_Problem requirements_
Will you repeat only the lines from the one with "Model this scene" through the one with "return sum(l[i][0] *", both included, leaving every picture out?
Records for the exercise start
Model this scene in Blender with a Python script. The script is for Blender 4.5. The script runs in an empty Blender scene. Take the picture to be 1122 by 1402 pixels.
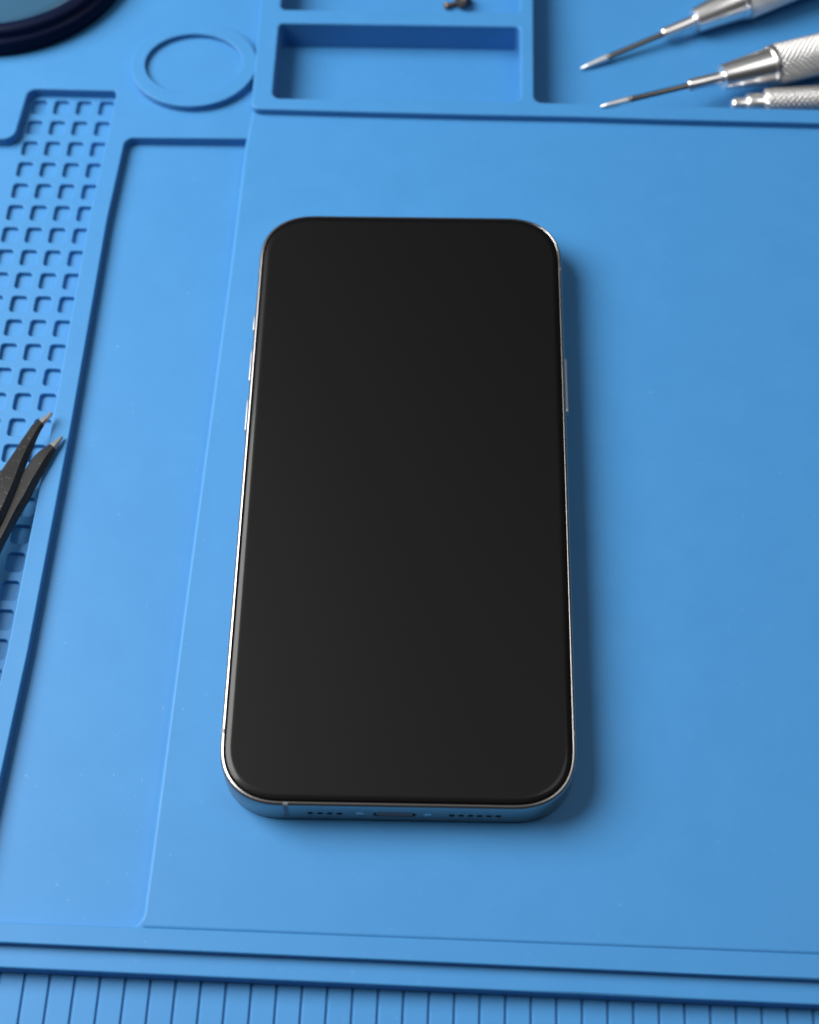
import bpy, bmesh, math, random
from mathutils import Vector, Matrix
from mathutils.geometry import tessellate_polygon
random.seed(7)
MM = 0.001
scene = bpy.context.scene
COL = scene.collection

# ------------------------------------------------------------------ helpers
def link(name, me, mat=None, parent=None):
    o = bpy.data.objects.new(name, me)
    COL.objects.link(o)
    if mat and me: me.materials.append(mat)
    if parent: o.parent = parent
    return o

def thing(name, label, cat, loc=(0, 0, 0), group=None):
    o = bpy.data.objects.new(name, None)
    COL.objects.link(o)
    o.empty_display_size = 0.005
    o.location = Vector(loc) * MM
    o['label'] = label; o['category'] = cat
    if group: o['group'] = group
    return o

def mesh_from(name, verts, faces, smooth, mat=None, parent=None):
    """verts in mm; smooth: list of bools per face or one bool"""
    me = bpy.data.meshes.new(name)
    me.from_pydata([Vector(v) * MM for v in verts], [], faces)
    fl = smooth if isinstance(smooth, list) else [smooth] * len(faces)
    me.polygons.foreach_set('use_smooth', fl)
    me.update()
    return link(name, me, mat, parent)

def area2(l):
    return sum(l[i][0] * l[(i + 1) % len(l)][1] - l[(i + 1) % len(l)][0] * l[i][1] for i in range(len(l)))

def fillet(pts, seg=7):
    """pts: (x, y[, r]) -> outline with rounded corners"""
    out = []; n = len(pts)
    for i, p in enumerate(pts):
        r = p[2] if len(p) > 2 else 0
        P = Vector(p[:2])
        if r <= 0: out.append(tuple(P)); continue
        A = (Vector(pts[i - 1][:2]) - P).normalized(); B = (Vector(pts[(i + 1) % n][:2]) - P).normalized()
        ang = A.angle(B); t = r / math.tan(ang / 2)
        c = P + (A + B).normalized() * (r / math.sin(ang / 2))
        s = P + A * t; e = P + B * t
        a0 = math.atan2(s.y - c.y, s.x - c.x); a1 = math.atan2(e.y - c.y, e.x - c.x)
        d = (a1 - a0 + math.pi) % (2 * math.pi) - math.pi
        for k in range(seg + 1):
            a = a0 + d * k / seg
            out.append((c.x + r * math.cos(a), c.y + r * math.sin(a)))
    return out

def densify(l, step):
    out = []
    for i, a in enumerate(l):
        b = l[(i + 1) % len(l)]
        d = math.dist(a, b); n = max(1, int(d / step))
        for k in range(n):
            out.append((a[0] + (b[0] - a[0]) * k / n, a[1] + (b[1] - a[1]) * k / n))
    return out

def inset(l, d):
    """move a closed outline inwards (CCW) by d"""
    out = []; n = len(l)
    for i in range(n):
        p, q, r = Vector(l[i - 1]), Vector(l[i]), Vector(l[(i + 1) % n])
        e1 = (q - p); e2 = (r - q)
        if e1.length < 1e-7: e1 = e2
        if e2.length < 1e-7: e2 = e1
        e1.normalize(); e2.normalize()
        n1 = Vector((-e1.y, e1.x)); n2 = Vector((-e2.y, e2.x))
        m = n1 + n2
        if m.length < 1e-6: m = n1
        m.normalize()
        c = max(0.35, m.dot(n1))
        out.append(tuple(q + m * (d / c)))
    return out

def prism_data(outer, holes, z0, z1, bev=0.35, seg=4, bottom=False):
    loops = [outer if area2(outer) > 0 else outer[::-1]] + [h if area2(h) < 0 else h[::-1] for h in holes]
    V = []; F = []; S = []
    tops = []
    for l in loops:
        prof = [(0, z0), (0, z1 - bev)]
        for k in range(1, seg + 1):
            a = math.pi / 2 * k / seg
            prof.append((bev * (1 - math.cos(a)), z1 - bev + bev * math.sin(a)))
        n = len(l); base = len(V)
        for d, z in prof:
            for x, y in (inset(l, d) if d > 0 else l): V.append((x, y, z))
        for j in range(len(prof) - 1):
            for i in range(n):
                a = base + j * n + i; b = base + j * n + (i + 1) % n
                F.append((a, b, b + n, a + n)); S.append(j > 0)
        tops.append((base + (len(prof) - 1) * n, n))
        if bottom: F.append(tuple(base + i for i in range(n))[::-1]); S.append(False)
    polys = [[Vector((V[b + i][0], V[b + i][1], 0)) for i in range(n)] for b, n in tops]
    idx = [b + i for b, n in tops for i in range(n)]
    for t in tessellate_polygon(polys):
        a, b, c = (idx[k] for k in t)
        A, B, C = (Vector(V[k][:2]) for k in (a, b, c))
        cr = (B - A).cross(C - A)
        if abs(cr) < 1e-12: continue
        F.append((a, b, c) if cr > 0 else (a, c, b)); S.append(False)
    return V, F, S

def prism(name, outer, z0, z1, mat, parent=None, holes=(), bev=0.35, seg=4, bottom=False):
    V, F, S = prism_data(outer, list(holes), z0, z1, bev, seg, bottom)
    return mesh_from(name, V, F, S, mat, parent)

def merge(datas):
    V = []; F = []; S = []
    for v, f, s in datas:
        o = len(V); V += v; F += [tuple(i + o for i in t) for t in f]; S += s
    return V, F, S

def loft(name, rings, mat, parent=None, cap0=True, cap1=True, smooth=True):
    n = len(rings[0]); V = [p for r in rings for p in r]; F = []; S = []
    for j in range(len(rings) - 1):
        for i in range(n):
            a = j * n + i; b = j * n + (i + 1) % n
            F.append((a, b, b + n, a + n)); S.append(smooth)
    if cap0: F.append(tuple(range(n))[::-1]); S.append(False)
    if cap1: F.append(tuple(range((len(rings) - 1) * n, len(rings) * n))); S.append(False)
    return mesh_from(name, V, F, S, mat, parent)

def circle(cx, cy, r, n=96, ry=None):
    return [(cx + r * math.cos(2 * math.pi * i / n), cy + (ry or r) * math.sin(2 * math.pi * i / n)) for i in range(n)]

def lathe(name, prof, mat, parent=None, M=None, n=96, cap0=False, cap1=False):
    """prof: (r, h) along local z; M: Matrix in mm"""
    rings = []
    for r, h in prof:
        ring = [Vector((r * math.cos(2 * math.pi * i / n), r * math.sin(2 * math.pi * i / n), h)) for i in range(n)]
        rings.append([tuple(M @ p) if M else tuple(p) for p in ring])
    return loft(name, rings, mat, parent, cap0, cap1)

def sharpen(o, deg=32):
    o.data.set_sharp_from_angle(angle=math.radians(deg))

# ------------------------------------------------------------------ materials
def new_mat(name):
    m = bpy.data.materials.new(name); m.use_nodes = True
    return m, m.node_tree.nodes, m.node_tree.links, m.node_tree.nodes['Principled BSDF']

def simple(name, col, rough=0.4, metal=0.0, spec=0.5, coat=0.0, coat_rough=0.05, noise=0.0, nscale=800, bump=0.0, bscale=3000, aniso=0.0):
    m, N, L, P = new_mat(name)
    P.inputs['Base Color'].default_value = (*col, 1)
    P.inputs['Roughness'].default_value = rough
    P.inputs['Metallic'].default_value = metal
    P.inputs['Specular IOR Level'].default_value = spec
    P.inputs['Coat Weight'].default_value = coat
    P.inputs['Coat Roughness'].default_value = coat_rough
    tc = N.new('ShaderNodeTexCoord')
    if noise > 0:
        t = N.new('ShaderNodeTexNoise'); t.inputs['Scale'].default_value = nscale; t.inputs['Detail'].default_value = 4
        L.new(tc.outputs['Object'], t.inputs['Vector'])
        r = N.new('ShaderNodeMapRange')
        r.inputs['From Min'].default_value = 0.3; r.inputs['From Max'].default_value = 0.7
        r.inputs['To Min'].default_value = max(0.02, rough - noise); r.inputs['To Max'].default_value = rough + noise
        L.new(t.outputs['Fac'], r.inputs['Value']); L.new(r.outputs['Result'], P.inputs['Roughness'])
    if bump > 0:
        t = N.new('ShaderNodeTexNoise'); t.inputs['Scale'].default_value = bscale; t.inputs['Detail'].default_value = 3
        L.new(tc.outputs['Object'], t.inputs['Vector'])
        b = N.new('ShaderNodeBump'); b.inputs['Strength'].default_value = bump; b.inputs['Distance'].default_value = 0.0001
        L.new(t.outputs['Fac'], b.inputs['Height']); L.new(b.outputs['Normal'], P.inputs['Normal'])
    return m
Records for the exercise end
Records for the exercise start
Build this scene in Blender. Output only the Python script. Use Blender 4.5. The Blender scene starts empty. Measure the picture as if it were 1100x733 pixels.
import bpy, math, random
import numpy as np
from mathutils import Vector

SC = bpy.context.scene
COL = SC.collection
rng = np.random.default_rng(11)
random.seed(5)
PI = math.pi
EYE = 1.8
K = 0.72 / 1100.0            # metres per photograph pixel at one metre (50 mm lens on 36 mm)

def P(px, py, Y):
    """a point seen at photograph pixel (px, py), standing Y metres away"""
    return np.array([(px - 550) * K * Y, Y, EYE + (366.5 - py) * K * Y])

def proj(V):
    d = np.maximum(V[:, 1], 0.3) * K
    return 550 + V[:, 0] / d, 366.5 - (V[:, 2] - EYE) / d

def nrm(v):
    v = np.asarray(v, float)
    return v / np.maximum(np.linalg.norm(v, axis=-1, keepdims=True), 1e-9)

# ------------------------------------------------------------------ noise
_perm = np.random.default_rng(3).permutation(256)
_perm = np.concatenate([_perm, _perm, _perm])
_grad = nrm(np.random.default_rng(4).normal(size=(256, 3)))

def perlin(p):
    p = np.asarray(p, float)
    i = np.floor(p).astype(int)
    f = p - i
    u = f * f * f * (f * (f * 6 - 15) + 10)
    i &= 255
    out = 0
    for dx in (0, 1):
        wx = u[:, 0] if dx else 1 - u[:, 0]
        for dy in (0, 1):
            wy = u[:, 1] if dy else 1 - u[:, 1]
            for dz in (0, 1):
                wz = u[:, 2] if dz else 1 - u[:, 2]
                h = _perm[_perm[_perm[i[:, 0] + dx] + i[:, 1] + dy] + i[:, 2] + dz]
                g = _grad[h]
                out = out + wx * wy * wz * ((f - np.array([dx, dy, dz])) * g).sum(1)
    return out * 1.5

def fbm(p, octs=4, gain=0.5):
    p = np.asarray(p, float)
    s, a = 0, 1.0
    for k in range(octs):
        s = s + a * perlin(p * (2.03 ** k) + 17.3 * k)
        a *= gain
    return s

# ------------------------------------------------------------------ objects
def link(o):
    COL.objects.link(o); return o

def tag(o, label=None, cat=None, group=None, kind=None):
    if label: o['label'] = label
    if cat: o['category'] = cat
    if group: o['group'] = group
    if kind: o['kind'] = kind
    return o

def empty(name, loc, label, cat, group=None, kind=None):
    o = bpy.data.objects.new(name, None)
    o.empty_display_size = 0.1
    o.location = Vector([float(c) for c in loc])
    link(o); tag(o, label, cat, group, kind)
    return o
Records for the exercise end
_Solution to the problem_
Model this scene in Blender with a Python script. The script is for Blender 4.5. The script runs in an empty Blender scene. Take the picture to be 1122 by 1402 pixels.
import bpy, bmesh, math, random
from mathutils import Vector, Matrix
from mathutils.geometry import tessellate_polygon
random.seed(7)
MM = 0.001
scene = bpy.context.scene
COL = scene.collection

# ------------------------------------------------------------------ helpers
def link(name, me, mat=None, parent=None):
    o = bpy.data.objects.new(name, me)
    COL.objects.link(o)
    if mat and me: me.materials.append(mat)
    if parent: o.parent = parent
    return o

def thing(name, label, cat, loc=(0, 0, 0), group=None):
    o = bpy.data.objects.new(name, None)
    COL.objects.link(o)
    o.empty_display_size = 0.005
    o.location = Vector(loc) * MM
    o['label'] = label; o['category'] = cat
    if group: o['group'] = group
    return o

def mesh_from(name, verts, faces, smooth, mat=None, parent=None):
    """verts in mm; smooth: list of bools per face or one bool"""
    me = bpy.data.meshes.new(name)
    me.from_pydata([Vector(v) * MM for v in verts], [], faces)
    fl = smooth if isinstance(smooth, list) else [smooth] * len(faces)
    me.polygons.foreach_set('use_smooth', fl)
    me.update()
    return link(name, me, mat, parent)

def area2(l):
    return sum(l[i][0] * l[(i + 1) % len(l)][1] - l[(i + 1) % len(l)][0] * l[i][1] for i in range(len(l)))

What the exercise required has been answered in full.